# START OF Information supplied
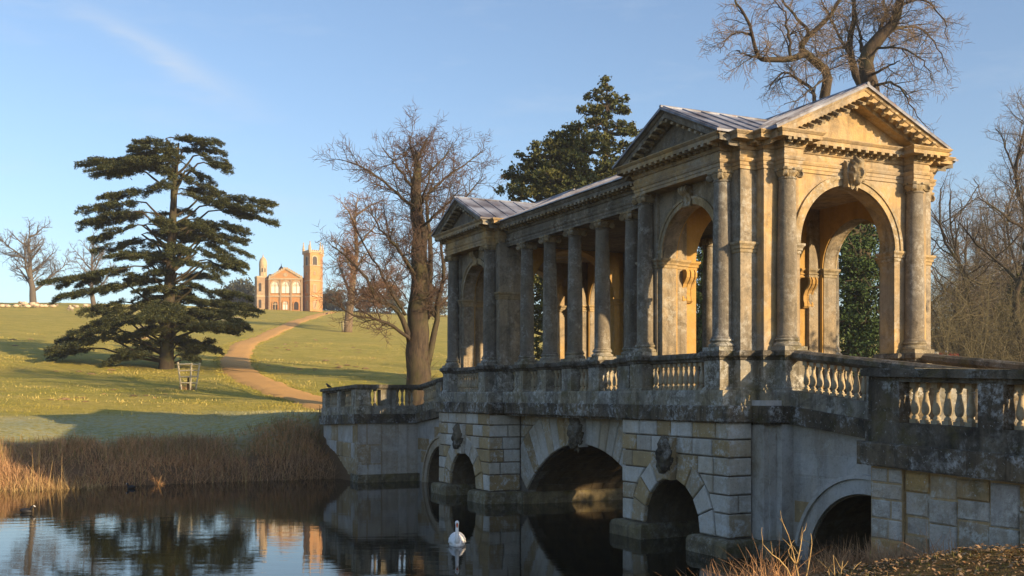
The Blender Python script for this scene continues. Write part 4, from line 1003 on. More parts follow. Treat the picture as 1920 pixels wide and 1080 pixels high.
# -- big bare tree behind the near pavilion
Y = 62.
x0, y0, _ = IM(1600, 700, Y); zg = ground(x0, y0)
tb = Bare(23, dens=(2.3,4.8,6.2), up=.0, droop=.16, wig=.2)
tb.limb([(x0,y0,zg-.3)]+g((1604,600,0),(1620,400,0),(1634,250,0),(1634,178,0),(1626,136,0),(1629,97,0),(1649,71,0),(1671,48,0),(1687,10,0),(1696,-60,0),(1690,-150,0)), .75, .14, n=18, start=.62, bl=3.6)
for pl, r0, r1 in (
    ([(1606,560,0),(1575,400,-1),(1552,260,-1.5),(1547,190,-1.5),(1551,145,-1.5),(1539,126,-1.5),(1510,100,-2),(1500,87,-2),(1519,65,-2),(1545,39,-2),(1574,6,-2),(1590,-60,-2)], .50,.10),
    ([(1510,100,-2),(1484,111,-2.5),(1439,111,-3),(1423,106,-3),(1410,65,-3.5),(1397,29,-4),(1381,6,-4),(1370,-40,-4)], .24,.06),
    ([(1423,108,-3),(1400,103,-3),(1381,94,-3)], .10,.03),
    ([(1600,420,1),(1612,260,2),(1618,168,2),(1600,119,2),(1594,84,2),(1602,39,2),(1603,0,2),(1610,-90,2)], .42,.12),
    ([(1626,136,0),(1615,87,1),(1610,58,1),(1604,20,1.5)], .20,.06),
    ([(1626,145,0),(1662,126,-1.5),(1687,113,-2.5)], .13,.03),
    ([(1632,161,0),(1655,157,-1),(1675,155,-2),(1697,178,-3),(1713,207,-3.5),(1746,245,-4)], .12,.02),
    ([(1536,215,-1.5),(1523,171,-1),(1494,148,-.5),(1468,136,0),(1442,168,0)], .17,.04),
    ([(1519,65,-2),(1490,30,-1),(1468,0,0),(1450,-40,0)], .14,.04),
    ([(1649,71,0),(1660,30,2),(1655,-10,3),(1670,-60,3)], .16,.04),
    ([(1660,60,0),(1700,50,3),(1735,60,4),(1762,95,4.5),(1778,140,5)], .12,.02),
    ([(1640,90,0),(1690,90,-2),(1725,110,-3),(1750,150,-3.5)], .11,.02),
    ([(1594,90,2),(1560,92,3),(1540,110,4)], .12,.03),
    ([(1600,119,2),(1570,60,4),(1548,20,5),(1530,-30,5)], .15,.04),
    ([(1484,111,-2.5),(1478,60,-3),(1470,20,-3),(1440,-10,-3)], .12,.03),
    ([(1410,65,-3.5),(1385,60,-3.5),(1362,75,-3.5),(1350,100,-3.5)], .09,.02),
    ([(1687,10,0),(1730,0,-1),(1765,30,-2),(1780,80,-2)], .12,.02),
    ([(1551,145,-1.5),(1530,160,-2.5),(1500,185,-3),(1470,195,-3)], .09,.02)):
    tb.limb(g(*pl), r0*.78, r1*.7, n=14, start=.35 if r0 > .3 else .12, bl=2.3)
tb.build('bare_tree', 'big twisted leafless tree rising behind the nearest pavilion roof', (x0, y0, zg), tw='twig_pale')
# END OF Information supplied
Could you repeat all of the material exactly? Pictures should not be copied.

The Blender Python script for this scene continues. Write part 4, from line 1003 on. More parts follow. Treat the picture as 1920 pixels wide and 1080 pixels high.
# -- big bare tree behind the near pavilion
Y = 62.
x0, y0, _ = IM(1600, 700, Y); zg = ground(x0, y0)
tb = Bare(23, dens=(2.3,4.8,6.2), up=.0, droop=.16, wig=.2)
tb.limb([(x0,y0,zg-.3)]+g((1604,600,0),(1620,400,0),(1634,250,0),(1634,178,0),(1626,136,0),(1629,97,0),(1649,71,0),(1671,48,0),(1687,10,0),(1696,-60,0),(1690,-150,0)), .75, .14, n=18, start=.62, bl=3.6)
for pl, r0, r1 in (
    ([(1606,560,0),(1575,400,-1),(1552,260,-1.5),(1547,190,-1.5),(1551,145,-1.5),(1539,126,-1.5),(1510,100,-2),(1500,87,-2),(1519,65,-2),(1545,39,-2),(1574,6,-2),(1590,-60,-2)], .50,.10),
    ([(1510,100,-2),(1484,111,-2.5),(1439,111,-3),(1423,106,-3),(1410,65,-3.5),(1397,29,-4),(1381,6,-4),(1370,-40,-4)], .24,.06),
    ([(1423,108,-3),(1400,103,-3),(1381,94,-3)], .10,.03),
    ([(1600,420,1),(1612,260,2),(1618,168,2),(1600,119,2),(1594,84,2),(1602,39,2),(1603,0,2),(1610,-90,2)], .42,.12),
    ([(1626,136,0),(1615,87,1),(1610,58,1),(1604,20,1.5)], .20,.06),
    ([(1626,145,0),(1662,126,-1.5),(1687,113,-2.5)], .13,.03),
    ([(1632,161,0),(1655,157,-1),(1675,155,-2),(1697,178,-3),(1713,207,-3.5),(1746,245,-4)], .12,.02),
    ([(1536,215,-1.5),(1523,171,-1),(1494,148,-.5),(1468,136,0),(1442,168,0)], .17,.04),
    ([(1519,65,-2),(1490,30,-1),(1468,0,0),(1450,-40,0)], .14,.04),
    ([(1649,71,0),(1660,30,2),(1655,-10,3),(1670,-60,3)], .16,.04),
    ([(1660,60,0),(1700,50,3),(1735,60,4),(1762,95,4.5),(1778,140,5)], .12,.02),
    ([(1640,90,0),(1690,90,-2),(1725,110,-3),(1750,150,-3.5)], .11,.02),
    ([(1594,90,2),(1560,92,3),(1540,110,4)], .12,.03),
    ([(1600,119,2),(1570,60,4),(1548,20,5),(1530,-30,5)], .15,.04),
    ([(1484,111,-2.5),(1478,60,-3),(1470,20,-3),(1440,-10,-3)], .12,.03),
    ([(1410,65,-3.5),(1385,60,-3.5),(1362,75,-3.5),(1350,100,-3.5)], .09,.02),
    ([(1687,10,0),(1730,0,-1),(1765,30,-2),(1780,80,-2)], .12,.02),
    ([(1551,145,-1.5),(1530,160,-2.5),(1500,185,-3),(1470,195,-3)], .09,.02)):
    tb.limb(g(*pl), r0*.78, r1*.7, n=14, start=.35 if r0 > .3 else .12, bl=2.3)
tb.build('bare_tree', 'big twisted leafless tree rising behind the nearest pavilion roof', (x0, y0, zg), tw='twig_pale')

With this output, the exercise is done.